HBO's new series "The Leftovers" is said to be the must see creepy show of this summer. Starring Justin Theroux, Amy Brenneman and Liv Tyler, the pilot episode is scheduled to premiere on June 15, 2014. The first teaser of "The "Leftovers" focuses on the living after 2 per cent of the world's population disappear, mysteriously and abruptly, without a trace or explanation.

[Youtube/HBO]

"The Leftovers" picks-up three years after a global "Rapture" like event causes the sudden disappearance of 140 million people across the world. It follows the people who have been left behind in a small New York suburb, struggling to come to terms with the unexplainable event.

"The Leftovers," an ensemble drama, is based on Tom Perrotta's book of the same name. Perrotta and Damon Lindelof, co-creator of "Lost" have written the pilot episode, which is directed by Peter Berg.

Talking about this new show, Lindelof, the show-runner, said to Entertainment Weekly that "The Leftovers" will be about "sudden and abrupt loss."

"The traditional way of telling this story is you're in immediate aftermath of this event. It's all that anyone can talk about. Dropping into these people's lives three years later and saying 'This is the moment in which they get back to their lives as they were or they decide that they can't get back to their lives as they were' ..." Lindelof said.

According to the show-runner, the "most pervasive feeling" is the "lack of understanding as to what just occurred."

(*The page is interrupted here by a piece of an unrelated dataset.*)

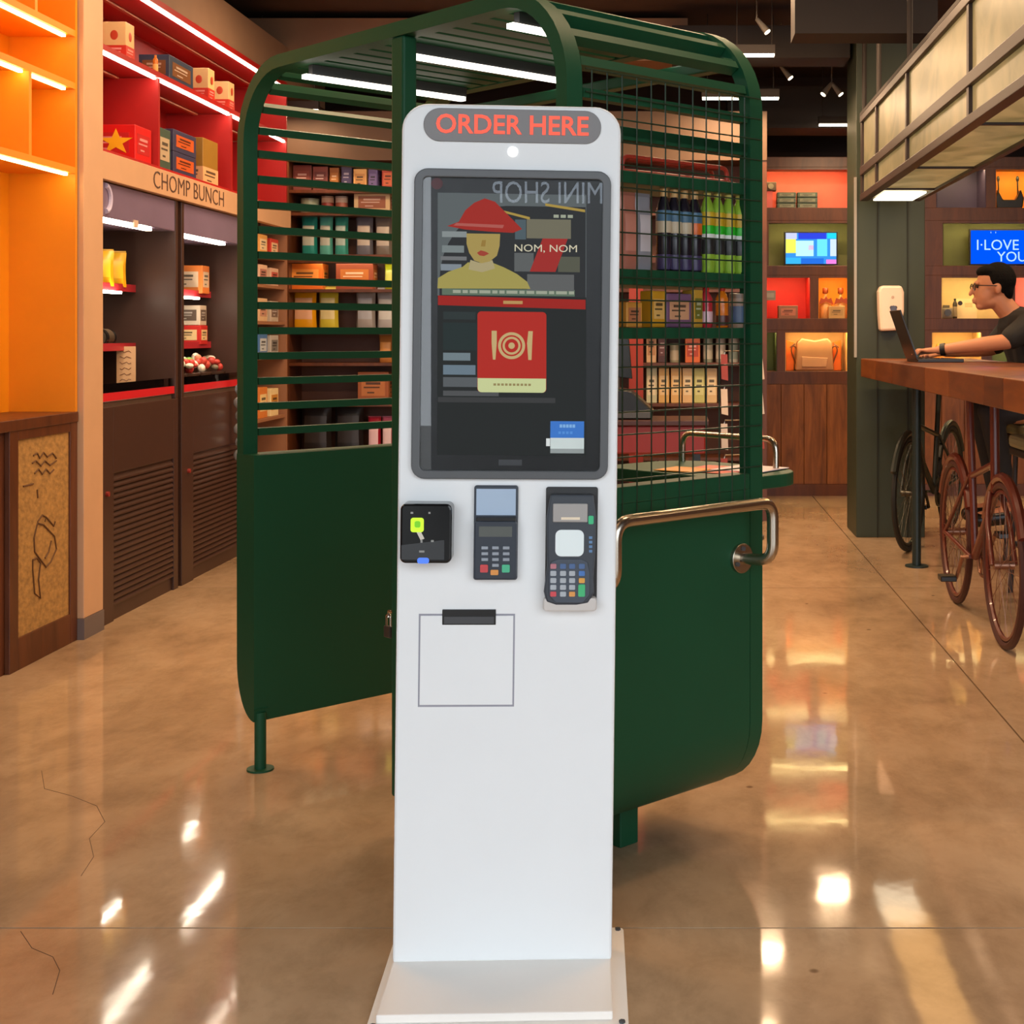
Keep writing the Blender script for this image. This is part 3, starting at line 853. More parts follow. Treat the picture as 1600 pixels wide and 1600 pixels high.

"The Leftovers" follows Kevin Garvey [Theroux], a father of two and the chief of police in a small New York suburb, as he tries to maintain some semblance of normalcy when the notion no longer applies, according to HBO. Lindelof said that "The Leftovers" is an ensemble drama but "at the hub of all these characters is Kevin Garvey."

"There's that old, classic mythological construct of the sheriff of the town as the guy who's going to keep order in a world that is basically on the brink of chaos," Lindelof said, adding that's the "jumping-off point" for the character.

He also said that like everybody else in the small suburb, Garvey is also "kind of coming apart at the seams," but he cannot show it, as everyone expects him to solve a very large problem.